Making Sure I could Get Home

I can be a silly, irrational sod sometimes, or perhaps I have too much time on my hands, but today I felt that I needed to exorcise the demons of yesterday. The fact that I wasn’t able to get myself back from Battersea without trouble and without help bugged me. All the tube stations on my route home had been marked as accessible, so it shouldn’t have been a problem to get myself home. Just to make absolutely sure, this afternoon I took another trip to the power station and back. I got the bus to Woolwich and then the Lizzie Line to Tottenham Court Road; then I found my way to the Northern Line, making sure I found the right spot on the platform. In the end it wasn’t a problem , and I was in Battersea in less than an hour. Then, after an hour or so exploring Battersea and it’s very pretty riverside park, I made exactly the same trip home, all without a problem.
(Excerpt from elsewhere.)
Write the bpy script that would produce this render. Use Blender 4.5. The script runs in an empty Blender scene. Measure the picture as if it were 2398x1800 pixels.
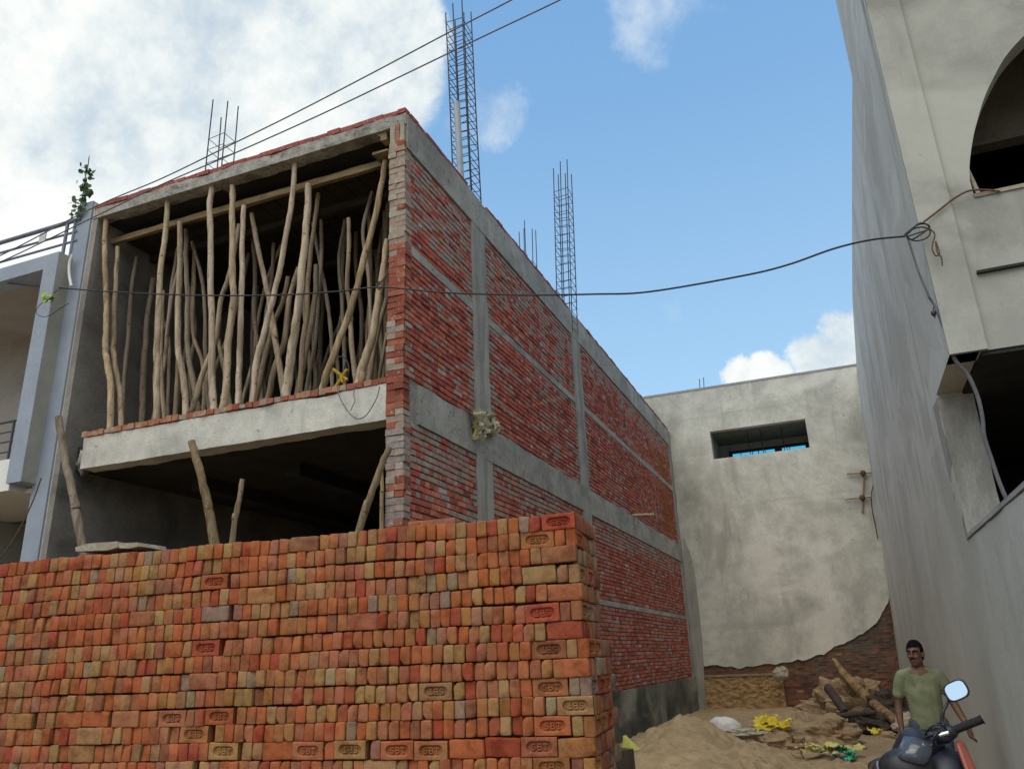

The fact remains, though, that I shouldn’t have had a problem yesterday: I shouldn’t need to be careful about which train carriage I get on, or which stations I can use. They should all be accessible.  Of course I know the issue is the older lines and stations: the newer lines, such as the Jubilee Line, DLR and Elizabeth Line are perfectly fine for the most part. It’s the older Victorian lines in central London which are the issue. As I wrote here, before it does anything else, before it starts work on any other major projects, London should update all its existing tube stations to make them more accessible. That’s obviously more easily said than done given how much work certain stations would require, and would probably cost more than putting on another Olympics, but the fact that so much of London’s public transport system remains totally inaccessible for people like me is completely unfair. While there’s no denying that an incredible amount of progress has already been made in the last two or three decades, as I found yesterday with my impromptu visit to Goodge Street, London has a vast amount of work still to do on this front. If it’s city council really cared about those of it’s citizens who use wheelchairs, surely before starting any other infrastructure projects, it would make sure what already exists is accessible to all.